Fortunately I was able to ride with him in the ambulance, my
husband following on in the car. Despite having been thrown about 16 feet, he
only had a few scrapes and bruises. He’d had his headphones on and had been
listening to music and hadn’t heard the car approaching. As a result he hadn’t
tensed before the impact and apparently that had saved him from more serious
damage.
We were so relieved. But we just couldn’t believe it. Only
about an hour after I’d told this woman about the night we received a phone when
I thought it was my son that had been hit by a car, but it turned out to be the
cat, I got a phone call telling me my other son had been hit by a car. Not only
that, but our son had only just been given a mobile phone in case of emergency.

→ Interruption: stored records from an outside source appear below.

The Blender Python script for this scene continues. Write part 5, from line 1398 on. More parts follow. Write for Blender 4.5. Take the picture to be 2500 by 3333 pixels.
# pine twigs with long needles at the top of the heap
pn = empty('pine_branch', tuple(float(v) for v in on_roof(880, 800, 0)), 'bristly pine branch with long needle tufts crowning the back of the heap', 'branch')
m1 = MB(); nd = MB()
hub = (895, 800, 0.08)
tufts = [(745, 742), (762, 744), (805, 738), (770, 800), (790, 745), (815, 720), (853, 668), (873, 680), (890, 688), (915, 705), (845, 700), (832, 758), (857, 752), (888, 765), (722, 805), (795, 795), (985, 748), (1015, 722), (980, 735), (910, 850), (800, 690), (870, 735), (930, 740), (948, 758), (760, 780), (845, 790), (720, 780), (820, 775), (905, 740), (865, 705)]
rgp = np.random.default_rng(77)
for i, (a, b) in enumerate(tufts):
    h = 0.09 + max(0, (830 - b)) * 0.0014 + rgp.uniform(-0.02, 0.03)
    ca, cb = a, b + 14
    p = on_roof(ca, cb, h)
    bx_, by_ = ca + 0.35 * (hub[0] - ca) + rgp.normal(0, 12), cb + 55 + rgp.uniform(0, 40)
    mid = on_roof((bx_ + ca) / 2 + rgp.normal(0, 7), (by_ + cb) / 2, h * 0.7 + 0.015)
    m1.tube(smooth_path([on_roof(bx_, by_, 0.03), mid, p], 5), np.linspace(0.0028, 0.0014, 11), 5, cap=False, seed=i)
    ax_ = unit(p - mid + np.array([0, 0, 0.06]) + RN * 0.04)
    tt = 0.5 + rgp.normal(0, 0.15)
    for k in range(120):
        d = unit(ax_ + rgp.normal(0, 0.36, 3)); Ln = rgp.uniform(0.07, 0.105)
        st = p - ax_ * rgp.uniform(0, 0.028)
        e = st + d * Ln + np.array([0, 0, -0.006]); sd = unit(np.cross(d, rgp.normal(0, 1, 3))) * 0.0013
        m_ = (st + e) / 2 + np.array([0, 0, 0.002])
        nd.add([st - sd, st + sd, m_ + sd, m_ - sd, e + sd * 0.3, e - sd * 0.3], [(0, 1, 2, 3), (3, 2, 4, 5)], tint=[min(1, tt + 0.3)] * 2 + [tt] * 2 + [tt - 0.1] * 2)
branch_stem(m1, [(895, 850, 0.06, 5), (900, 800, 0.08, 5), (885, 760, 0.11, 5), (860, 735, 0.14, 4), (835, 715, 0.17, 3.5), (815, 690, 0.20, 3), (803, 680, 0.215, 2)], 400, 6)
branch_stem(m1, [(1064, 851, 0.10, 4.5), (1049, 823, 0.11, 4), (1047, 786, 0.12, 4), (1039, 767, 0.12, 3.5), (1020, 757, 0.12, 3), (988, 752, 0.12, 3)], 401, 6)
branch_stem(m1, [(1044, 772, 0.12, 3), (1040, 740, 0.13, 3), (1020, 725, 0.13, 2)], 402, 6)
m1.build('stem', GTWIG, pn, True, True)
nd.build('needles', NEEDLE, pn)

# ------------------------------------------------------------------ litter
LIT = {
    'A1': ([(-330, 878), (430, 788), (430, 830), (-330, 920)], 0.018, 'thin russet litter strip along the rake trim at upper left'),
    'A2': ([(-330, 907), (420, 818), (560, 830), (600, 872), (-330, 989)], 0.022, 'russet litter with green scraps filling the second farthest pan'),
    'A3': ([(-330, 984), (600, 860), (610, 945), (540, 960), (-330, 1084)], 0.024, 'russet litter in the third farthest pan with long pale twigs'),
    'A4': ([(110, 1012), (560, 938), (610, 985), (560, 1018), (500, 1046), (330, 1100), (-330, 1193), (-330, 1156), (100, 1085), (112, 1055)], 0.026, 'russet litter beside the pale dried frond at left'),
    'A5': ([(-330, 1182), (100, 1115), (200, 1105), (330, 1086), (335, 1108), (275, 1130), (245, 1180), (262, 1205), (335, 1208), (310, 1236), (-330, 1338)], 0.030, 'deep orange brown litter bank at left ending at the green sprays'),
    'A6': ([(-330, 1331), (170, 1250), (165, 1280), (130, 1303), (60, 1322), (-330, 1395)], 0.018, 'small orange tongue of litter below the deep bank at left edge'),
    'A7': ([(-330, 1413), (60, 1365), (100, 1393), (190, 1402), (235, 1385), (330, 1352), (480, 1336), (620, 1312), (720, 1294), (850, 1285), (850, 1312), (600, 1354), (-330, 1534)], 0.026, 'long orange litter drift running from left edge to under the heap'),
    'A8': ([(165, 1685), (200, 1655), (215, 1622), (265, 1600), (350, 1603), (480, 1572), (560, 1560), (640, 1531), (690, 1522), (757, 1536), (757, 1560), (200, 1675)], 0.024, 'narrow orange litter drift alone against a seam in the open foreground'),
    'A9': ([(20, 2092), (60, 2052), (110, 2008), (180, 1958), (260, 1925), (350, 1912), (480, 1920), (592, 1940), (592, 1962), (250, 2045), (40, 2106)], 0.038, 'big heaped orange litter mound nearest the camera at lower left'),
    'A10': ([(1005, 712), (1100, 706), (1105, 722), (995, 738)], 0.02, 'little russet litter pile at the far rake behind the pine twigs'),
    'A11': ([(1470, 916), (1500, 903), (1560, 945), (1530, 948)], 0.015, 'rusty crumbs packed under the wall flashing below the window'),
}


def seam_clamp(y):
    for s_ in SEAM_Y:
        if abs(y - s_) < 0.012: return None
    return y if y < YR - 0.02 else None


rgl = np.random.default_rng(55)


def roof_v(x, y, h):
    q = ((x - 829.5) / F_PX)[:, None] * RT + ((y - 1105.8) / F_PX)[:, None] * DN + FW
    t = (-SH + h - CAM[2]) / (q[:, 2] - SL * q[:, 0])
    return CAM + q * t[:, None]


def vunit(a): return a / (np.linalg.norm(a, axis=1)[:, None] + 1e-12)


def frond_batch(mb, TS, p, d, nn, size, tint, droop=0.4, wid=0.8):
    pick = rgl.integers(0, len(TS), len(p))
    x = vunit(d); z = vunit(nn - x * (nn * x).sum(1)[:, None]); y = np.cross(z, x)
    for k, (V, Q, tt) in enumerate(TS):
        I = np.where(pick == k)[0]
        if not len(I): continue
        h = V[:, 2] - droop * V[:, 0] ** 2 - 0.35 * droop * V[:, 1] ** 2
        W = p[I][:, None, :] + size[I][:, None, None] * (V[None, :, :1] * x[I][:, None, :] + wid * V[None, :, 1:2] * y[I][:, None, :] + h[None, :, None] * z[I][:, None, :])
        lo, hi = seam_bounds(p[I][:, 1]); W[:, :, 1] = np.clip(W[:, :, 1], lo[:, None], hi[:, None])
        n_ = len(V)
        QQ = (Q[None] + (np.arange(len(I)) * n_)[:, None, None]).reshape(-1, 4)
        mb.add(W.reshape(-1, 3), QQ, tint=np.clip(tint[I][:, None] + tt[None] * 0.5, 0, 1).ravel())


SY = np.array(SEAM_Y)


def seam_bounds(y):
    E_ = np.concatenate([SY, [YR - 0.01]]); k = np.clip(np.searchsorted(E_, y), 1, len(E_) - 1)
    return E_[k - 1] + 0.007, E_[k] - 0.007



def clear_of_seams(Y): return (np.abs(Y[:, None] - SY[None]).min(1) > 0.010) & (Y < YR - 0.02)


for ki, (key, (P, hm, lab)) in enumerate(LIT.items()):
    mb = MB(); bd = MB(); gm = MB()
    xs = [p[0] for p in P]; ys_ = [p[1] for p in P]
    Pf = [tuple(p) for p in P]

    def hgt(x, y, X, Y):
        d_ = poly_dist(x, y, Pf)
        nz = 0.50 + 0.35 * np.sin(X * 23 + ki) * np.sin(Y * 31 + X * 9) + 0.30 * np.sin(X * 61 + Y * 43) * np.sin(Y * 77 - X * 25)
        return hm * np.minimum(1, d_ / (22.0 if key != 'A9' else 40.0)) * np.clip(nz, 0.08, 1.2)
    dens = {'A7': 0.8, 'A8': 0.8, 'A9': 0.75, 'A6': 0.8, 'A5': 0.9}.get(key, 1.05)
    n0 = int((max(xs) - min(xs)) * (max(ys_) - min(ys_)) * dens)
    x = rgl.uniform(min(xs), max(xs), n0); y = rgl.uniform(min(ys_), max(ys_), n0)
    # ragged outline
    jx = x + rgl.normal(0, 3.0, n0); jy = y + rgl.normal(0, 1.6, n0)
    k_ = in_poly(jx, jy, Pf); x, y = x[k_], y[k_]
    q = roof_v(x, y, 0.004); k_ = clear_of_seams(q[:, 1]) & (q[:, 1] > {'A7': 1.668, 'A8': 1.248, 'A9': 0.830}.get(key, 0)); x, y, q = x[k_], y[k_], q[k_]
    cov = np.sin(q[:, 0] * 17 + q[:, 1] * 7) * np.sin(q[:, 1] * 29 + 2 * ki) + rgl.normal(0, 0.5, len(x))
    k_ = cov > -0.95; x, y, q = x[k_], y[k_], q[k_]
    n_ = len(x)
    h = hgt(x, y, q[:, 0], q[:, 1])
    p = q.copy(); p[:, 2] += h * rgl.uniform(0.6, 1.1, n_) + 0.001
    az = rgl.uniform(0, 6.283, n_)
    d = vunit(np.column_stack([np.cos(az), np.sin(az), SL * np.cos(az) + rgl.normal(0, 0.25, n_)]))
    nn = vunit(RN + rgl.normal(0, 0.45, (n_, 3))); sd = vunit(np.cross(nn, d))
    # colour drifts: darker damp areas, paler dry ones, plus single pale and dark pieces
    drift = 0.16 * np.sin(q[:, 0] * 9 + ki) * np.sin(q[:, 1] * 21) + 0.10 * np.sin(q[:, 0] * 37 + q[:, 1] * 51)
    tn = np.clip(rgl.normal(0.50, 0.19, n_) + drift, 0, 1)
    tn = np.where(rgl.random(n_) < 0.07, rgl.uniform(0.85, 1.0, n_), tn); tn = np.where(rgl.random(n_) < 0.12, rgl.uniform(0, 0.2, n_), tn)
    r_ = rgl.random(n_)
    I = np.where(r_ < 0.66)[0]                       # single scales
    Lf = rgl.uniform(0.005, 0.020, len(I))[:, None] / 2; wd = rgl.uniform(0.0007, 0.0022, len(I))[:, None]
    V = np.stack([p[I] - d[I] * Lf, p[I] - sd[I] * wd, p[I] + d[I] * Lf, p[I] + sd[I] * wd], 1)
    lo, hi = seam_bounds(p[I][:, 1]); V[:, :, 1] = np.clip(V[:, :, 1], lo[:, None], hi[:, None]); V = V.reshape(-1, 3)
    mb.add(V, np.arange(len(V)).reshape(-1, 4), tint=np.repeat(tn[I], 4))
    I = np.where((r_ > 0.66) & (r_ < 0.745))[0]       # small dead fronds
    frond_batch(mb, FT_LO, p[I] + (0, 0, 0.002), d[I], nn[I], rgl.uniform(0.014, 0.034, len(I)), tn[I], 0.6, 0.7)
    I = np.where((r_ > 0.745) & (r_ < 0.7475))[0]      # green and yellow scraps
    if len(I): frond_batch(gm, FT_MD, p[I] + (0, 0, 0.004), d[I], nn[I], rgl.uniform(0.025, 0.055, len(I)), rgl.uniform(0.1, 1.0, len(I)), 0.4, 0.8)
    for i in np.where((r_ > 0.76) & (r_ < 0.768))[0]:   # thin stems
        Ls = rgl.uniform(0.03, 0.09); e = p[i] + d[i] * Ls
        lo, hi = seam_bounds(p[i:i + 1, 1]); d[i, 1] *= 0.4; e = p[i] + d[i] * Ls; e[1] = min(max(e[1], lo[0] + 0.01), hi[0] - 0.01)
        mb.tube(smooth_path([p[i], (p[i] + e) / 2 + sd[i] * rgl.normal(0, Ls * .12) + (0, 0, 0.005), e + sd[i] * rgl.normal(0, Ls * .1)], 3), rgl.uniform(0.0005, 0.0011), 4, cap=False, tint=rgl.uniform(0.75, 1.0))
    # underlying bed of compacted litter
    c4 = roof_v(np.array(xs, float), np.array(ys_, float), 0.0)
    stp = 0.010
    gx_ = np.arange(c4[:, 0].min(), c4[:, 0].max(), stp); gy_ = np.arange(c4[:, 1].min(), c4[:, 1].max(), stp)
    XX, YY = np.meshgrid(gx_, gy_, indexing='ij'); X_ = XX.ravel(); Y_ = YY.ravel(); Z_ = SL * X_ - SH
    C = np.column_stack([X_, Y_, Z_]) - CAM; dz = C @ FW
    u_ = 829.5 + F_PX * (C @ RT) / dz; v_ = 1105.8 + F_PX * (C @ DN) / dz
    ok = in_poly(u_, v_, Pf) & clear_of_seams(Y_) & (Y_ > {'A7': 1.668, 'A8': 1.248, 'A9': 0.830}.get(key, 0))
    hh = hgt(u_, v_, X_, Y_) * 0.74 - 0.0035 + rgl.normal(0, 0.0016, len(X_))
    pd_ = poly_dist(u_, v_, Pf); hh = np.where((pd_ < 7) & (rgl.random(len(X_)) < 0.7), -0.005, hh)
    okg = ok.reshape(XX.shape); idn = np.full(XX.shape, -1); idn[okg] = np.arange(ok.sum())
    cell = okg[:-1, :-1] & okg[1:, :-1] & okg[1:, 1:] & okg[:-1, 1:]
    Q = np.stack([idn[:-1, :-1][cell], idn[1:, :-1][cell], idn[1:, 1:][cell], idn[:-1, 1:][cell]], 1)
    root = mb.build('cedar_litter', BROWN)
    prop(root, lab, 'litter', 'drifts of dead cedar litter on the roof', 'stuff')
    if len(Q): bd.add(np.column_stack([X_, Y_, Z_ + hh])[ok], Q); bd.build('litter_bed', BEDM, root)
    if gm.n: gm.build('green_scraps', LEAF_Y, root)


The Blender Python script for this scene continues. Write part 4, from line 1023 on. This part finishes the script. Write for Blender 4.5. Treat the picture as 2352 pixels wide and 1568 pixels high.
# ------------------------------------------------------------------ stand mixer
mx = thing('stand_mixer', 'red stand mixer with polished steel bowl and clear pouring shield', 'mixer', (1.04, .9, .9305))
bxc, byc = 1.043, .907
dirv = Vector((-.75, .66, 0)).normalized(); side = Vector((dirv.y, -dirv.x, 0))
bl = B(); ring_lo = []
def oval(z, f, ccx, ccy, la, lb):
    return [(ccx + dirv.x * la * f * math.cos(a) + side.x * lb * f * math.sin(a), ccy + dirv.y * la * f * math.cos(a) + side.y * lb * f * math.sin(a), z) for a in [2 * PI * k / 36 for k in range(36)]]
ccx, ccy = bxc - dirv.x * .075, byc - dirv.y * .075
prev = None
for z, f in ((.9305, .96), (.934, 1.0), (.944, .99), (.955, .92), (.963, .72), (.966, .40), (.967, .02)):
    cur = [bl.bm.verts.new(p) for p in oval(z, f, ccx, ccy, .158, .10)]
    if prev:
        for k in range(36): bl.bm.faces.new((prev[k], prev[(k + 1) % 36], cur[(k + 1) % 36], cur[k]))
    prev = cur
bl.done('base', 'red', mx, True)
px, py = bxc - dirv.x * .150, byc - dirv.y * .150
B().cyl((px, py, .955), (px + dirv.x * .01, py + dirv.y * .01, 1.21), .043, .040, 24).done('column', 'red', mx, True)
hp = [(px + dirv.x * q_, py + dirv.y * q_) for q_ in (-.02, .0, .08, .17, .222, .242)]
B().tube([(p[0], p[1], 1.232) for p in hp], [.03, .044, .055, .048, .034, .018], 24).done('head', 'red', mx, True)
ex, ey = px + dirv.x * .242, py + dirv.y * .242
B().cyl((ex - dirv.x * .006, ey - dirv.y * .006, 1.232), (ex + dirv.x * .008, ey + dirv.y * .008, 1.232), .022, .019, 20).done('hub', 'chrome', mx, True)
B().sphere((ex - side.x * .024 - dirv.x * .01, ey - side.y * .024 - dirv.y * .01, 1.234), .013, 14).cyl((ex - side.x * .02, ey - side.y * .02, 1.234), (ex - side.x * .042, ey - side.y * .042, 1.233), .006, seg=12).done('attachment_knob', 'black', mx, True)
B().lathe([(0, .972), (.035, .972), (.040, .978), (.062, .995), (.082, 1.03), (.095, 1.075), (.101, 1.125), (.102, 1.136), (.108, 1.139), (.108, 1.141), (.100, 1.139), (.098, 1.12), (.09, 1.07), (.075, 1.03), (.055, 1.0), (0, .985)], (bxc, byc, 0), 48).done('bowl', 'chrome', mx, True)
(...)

We can laugh about it now, but at the time it wasn’t so
funny. Although there was the incident 3 days later when in our local
Blockbusters I was asked if I had heard about the accident on the zebra
crossing. I was told that the person had died, that someone they knew had seen
the body being placed in the ambulance. I was able to assure them that this
wasn’t the case as it had been my son and that he was alive and well and
playing with his games console back home. Chinese whispers at their best.
He was very lucky. But even now, 10 years on, my heart still
does a flip whenever I have to use that zebra crossing. I don’t know about you,
but I think this might well qualify as an instance where fact was stranger than
fiction. At the very least I think it was a very strange set of coincidences.